Negli ultimi tempi non passa giorno senza che nelle strade di Pristina appaia un nuovo graffito contro i politici di governo, dipinti come Tony Montana, il gangster più violento e più iconico del film Scarface, o come personaggi di Bastardi senza gloria.
I graffiti hanno come obiettivo principalmente il premier, Isa Mustafa, il vicepremier, Hashim Thaci, e il capo del parlamento, Kadri Veseli, già capo dei servizi segreti. Ma oggetto dei graffiti è stato anche la presidente, Atifete Jahjaga, rappresentata in lingerie e con un capello da poliziotta. Anche per questo i primi a reagire sono stati i militanti di una rete per la difesa delle donne che ha tolto i graffiti dai muri e ha accusato gli autori di essere sessisti. Anche il governo li ha qualificati come atti di vandalismo.

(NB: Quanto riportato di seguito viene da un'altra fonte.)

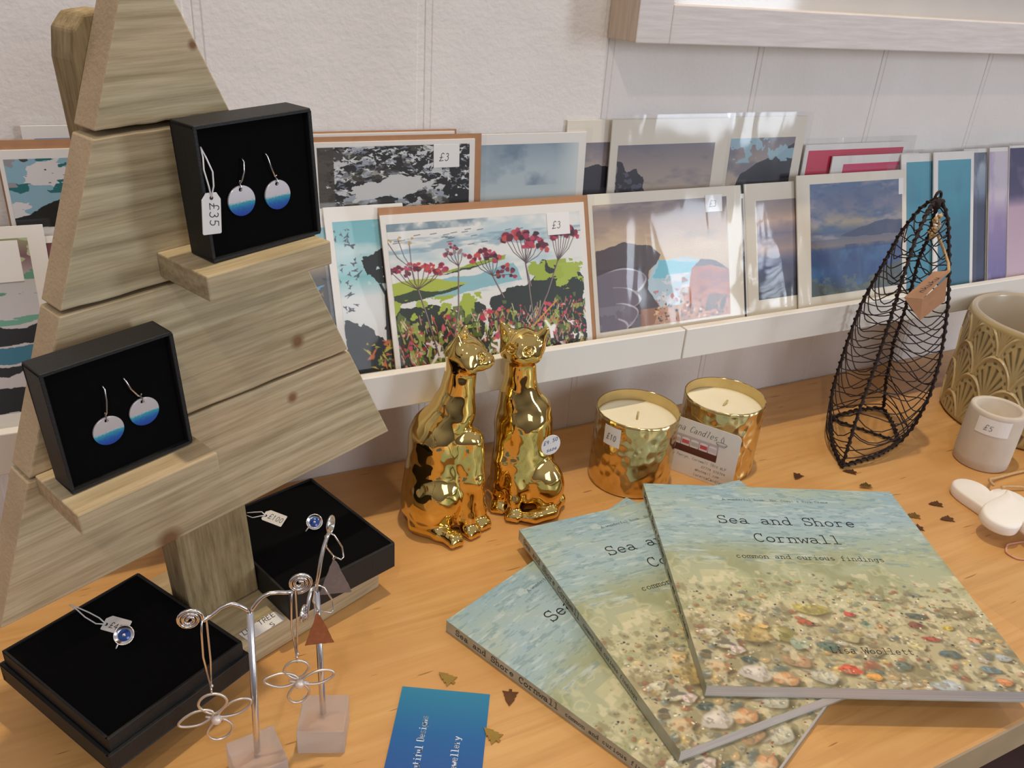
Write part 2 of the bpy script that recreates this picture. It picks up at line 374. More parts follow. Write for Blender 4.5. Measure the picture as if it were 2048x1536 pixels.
edge_m = simple('table_edge', rgb(188, 160, 122), .5, 0, .08, 30)
wt = NT('painted_wall'); h1 = wt.noise(wt.co(), 260, 3, .55); h2 = wt.noise(wt.co(), 55, 3, .6)
wt.base(wt.ramp(wt.noise(wt.co(), 9, 3), [(.3, rgb(226, 219, 212)), (.7, rgb(236, 230, 224))])); wt.set(Roughness=.62)
hm = wt.n('Math', operation='MULTIPLY_ADD'); hm.inputs[1].default_value = .6; wt.l(h1, hm.inputs[0]); wt.l(h2, hm.inputs[2]); wt.bump(hm.outputs[0], .45, .0012)
wall_m = wt.m
white_sat = simple('white_satin_paint', rgb(232, 228, 220), .32, 0, .01, 20)
frame_m = NT('limed_white_wood'); _f = frame_m.noise(frame_m.co((6, 90, 90)), 4, 4, .6); frame_m.base(frame_m.ramp(_f, [(.3, rgb(212, 202, 196)), (.7, rgb(230, 222, 218))])); frame_m.set(Roughness=.6); frame_m.bump(_f, .2, .0006); frame_m = frame_m.m
frame_side = NT('limed_wood_side'); _f = frame_side.noise(frame_side.co((60, 90, 6)), 4, 4, .6); frame_side.base(frame_side.ramp(_f, [(.3, rgb(190, 168, 148)), (.7, rgb(214, 196, 178))])); frame_side.set(Roughness=.65); frame_side = frame_side.m
black_card = simple('black_textured_card', rgb(13, 13, 14), .6, 0, .1, 80, .25, 900)
black_foam = simple('black_foam', rgb(7, 7, 8), .95, 0, .1, 200)
black_foam.node_tree.nodes['Principled BSDF'].inputs['Specular IOR Level'].default_value = .1
silver = simple('silver_wire', rgb(225, 222, 220), .22, 1.0, .03, 50)
silver_matt = simple('matt_silver', rgb(222, 214, 206), .42, 1.0, .04, 80)
kraft = simple('kraft_paper', rgb(176, 130, 94), .85, 0, .06, 150)
card_w = simple('white_card', rgb(232, 228, 222), .6, 0, .01, 30)
card_c = simple('cream_card', rgb(224, 216, 200), .6, 0, .01, 30)
white_sticker = simple('white_sticker', rgb(236, 234, 232), .5, 0, .01, 30)
ink = simple('black_ink', rgb(34, 32, 34), .6, 0, .02, 30)
ink_blue = simple('blue_ink', rgb(40, 50, 150), .6, 0, .02, 30)
grey_ink = simple('grey_ink', rgb(80, 78, 80), .6, 0, .02, 30)
white_ink = simple('white_ink', rgb(235, 240, 245), .5, 0, .02, 30)
string_m = simple('white_string', rgb(228, 226, 224), .8, 0, .05, 300)
jute = simple('jute_twine', rgb(196, 160, 112), .9, 0, .15, 500, .5, 900)
pt = NT('art_print'); at = pt.n('Attribute', attribute_name='paint'); pt.l(at.outputs['Color'], pt.p.inputs['Base Color']); pt.set(Roughness=.45); art_m = pt.m
pt = NT('book_cover_print'); at = pt.n('Attribute', attribute_name='paint'); pt.l(at.outputs['Color'], pt.p.inputs['Base Color']); pt.set(Roughness=.38, Coat_Weight=.15, Coat_Roughness=.3); cover_m = pt.m
pages_m = NT('book_pages'); _f = pages_m.noise(pages_m.co((3, 3, 900)), 4, 2); pages_m.base(pages_m.ramp(_f, [(.3, rgb(190, 178, 168)), (.7, rgb(222, 212, 204))])); pages_m.set(Roughness=.8); pages_m = pages_m.m
spine_m = NT('book_spine_print'); _f = spine_m.noise(spine_m.co(), 60, 4); spine_m.base(spine_m.ramp(_f, [(.3, rgb(160, 160, 136)), (.7, rgb(196, 196, 176))])); spine_m.set(Roughness=.45); spine_m = spine_m.m
# clear film: transparent with a glossy skin
def film(name, fac=.16, seed=0.0, tint=(1, 1, 1, 1), wav=1.0):
    t = NT(name); t.t.nodes.remove(t.p); out = [n for n in t.t.nodes if n.type == 'OUTPUT_MATERIAL'][0]
    tr = t.n('BsdfTransparent'); tr.inputs['Color'].default_value = (.97, .97, .97, 1)
    gl = t.n('BsdfGlossy'); gl.inputs['Roughness'].default_value = .07; gl.inputs['Color'].default_value = tint
    mx = t.n('MixShader'); lw = t.n('LayerWeight'); lw.inputs['Blend'].default_value = .22
    mr = t.n('MapRange'); mr.inputs['To Min'].default_value = fac * .6; mr.inputs['To Max'].default_value = min(1, fac * 4.5)
    t.l(lw.outputs['Fresnel'], mr.inputs['Value']); t.l(mr.outputs['Result'], mx.inputs['Fac'])
    n_ = t.noise(t.co((6, 6, 1.6), (0, .65, 0)), 4.5, 2, .45, .6); b = t.n('Bump'); b.inputs['Strength'].default_value = .3 * wav; b.inputs['Distance'].default_value = .004
    t.l(n_, b.inputs['Height']); t.l(b.outputs['Normal'], gl.inputs['Normal']); t.l(b.outputs['Normal'], lw.inputs['Normal'])
    t.l(tr.outputs[0], mx.inputs[1]); t.l(gl.outputs[0], mx.inputs[2]); t.l(mx.outputs[0], out.inputs['Surface'])
    return t.m
film_m = film('clear_sleeve_film', .03)
gold_t = NT('polished_gold_glaze'); gold_t.base(rgb(228, 196, 118)); gold_t.set(Metallic=1.0, Roughness=.06); gold_t.bump(gold_t.noise(gold_t.co(), 55, 2), .12, .002)
gold = gold_t.m
ham = NT('hammered_brass'); vo = ham.n('TexVoronoi', feature='SMOOTH_F1'); vo.inputs['Scale'].default_value = 120; vo.inputs['Smoothness'].default_value = .6; ham.l(ham.co((1, 1, .85)), vo.inputs['Vector'])
ham.base(ham.ramp(ham.noise(ham.co(), 40, 2), [(.3, rgb(214, 186, 128)), (.7, rgb(228, 206, 152))])); ham.set(Metallic=1.0, Roughness=.2); ham.bump(vo.outputs['Distance'], .55, .0035); ham = ham.m
brass_in = simple('brushed_brass_inside', rgb(206, 186, 136), .42, 1.0, .06, 60)
wax = simple('cream_wax', rgb(240, 232, 206), .5, 0, .015, 30); wax.node_tree.nodes['Principled BSDF'].inputs['Subsurface Weight'].default_value = .25
wax.node_tree.nodes['Principled BSDF'].inputs['Subsurface Radius'].default_value = (.01, .008, .005)
wick_m = simple('cotton_wick', rgb(196, 178, 128), .9, 0, .1, 500)
rust = simple('dark_rusty_wire', rgb(48, 36, 34), .6, .5, .3, 300, .4, 900)
concrete = simple('pale_concrete', rgb(204, 192, 176), .85, 0, .05, 50, .12, 300)
heart_m = simple('white_painted_wood', rgb(240, 234, 226), .55, 0, .015, 60)
acr = NT('frosted_acrylic'); acr.base(rgb(246, 238, 234)); acr.set(Roughness=.38, Transmission_Weight=.8, IOR=1.3, Subsurface_Weight=0.0); acr.bump(acr.noise(acr.co(), 240, 3), .2, .0005); acr = acr.m

# ------------------------------------------------------------------ the setting
prof = []
gx = [7.7 + 15.55 * k for k in range(-5, 11)]
xs = [(-90.0, 0.0)]
for g in gx: xs += [(g - .6, 0), (g - .5, .05), (g - .07, .06), (g, .14), (g + .07, .06), (g + .5, .05), (g + .6, 0)]
xs += [(175.0, 0.0)]
pts = [(x, y) for x, y in xs] + [(175, 6), (-90, 6)]
mb = MB(); mb.prismz(pts, -75, 170); tag(mb.build('wall_back', wall_m), kind='structure')
mb = MB(); mb.box(-140, 220, -330, 0, -78, -75)
tag(mb.build('floor', simple('dark_floor', rgb(70, 46, 40), .6, 0, .15, 8)), kind='structure')
table = empty('wooden_table', (40, -21, -75), 'long honey-coloured wooden display table against the white wall', 'table')
def rel(o, p): o.parent = p; o.matrix_parent_inverse = Matrix.Translation(-Vector(p.location)); return o
mb = MB(); mb.box(-60, 150, -42.3, -0.02, -3.0, 0); tt_o = rel(mb.build('tabletop', table_m, bevel=.25), table); tt_o.data.materials.append(edge_m)
for p in tt_o.data.polygons:
    if p.normal.y < -.6: p.material_index = 1
for x in (-54, 144):
    for y in (-38, -6):
        mb = MB(); mb.box(x - 3, x + 3, y - 3, y + 3, -75, -3); rel(mb.build('leg', table_m, bevel=.3), table)
mb = MB(); mb.box(-50, 140, -38.2, -36.2, -12, -3.02); rel(mb.build('apron', edge_m), table)

# picture ledges
LP = 9.75
def ledge(x0, x1, label):
    r = empty('picture_ledge', ((x0 + x1) / 2, -3.8, LP), label, 'shelf', 'white picture ledges on the wall'); h = (x1 - x0) / 2
    mb = MB(); mb.box(-h, h, -3.0, 3.78, 0, .9); mb.build('shelf_board', white_sat, r, bevel=.05)
    mb = MB(); mb.box(-h, h, -3.8, -3.01, 0, 2.85); mb.build('front_lip', white_sat, r, bevel=.08)
    mb = MB(); mb.box(-h, h, 2.9, 3.78, .91, 4.5); mb.build('back_rail', white_sat, r, bevel=.05)
    return r
ledge(-60, 45.0, 'white wall-mounted picture ledge on the left, holding the flower card')
ledge(45.18, 150, 'white wall-mounted picture ledge on the right, behind the wire basket')

# framed picture high on the wall
fr = empty('framed_picture', (92, -2, 35.3), 'large pale limed-wood box frame with glass, hung above the cards', 'picture frame')
mb = MB(); mb.box(-50.39, 50.39, -2, 1.95, 0, 2.8); mb.build('frame_rail', frame_m, fr, bevel=.1)
mb = MB(); mb.box(-53.5, -50.4, -2, 1.95, 0, 63.1); o = mb.build('frame_stile', frame_m, fr, bevel=.1); o.data.materials.append(frame_side)
for p in o.data.polygons:
    if p.normal.x < -.6: p.material_index = 1
mb = MB(); mb.box(50.4, 53.5, -2, 1.95, 0, 63.1); mb.build('frame_stile', frame_m, fr, bevel=.1)
mb = MB(); mb.box(-50.39, 50.39, -2, 1.95, 60, 63.1); mb.build('frame_rail', frame_m, fr, bevel=.1)
mb = MB(); mb.box(-50.4, 50.4, 0.9, 1.9, 2.8, 60); mb.build('mount_board', simple('pale_mount', rgb(214, 208, 200), .7, 0, .03, 12), fr)
mb = MB(); mb.box(-50.4, 50.4, -1.3, -1.1, 2.8, 60); mb.build('glass_pane', film('frame_glass_film', .02, wav=0), fr)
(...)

L’argomento è controverso. Ci sono molte sfaccettature. Una cosa è certa: questi graffiti esprimono il disaccordo dei giovani verso il governo e la politica internazionale nei confronti del Kosovo. Quattro anni fa i graffiti sono stati uno strumento del movimento nazionalista Vetvendosje (Autodeterminazione) che protestava contro la presenza europea e internazionale in Kosovo.

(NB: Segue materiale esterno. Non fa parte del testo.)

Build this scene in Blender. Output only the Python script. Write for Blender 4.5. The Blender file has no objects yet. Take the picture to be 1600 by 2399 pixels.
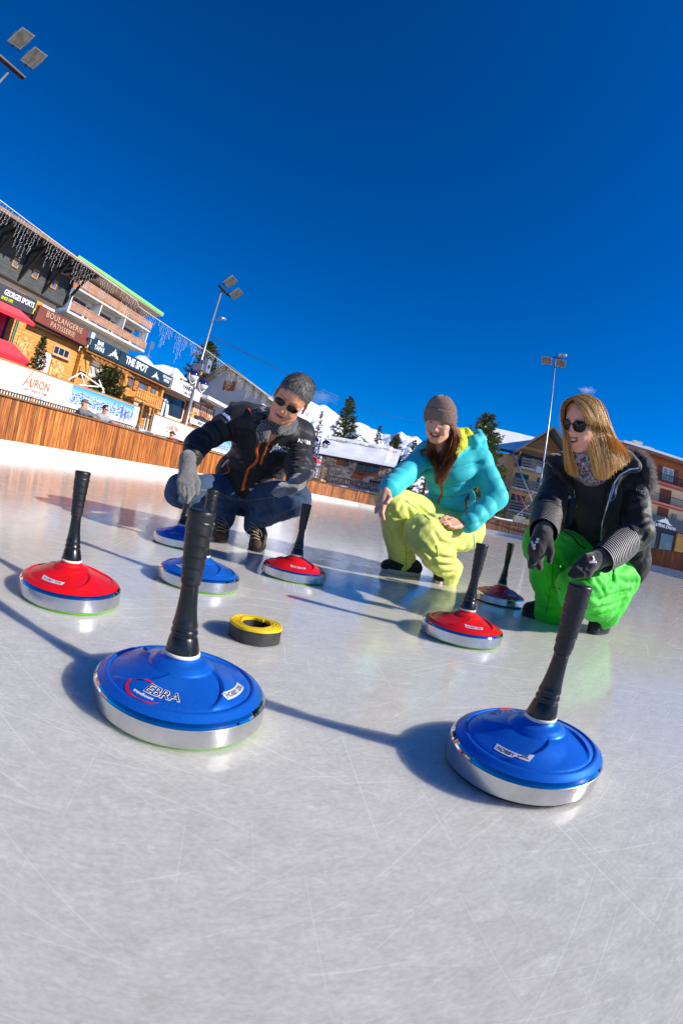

La situazione politica in Kosovo non è buona. Negli ultimi tre mesi, in sei diverse occasioni, i partiti di opposizione hanno usato gas lacrimogeni in parlamento e ci sono state manifestazioni violente contro la nuova definizione del confine tra Kosovo e Montenegro. Anche la creazione di un’associazione delle municipalità serbe, prevista dagli ultimi accordi di dialogo tra Kosovo e Serbia, ha contribuito a rendere incandescente la situazione. Questi graffiti, da molti considerati una forma d’arte, esprimono il malessere civile di un paese ancora attraversato da profonde tensioni.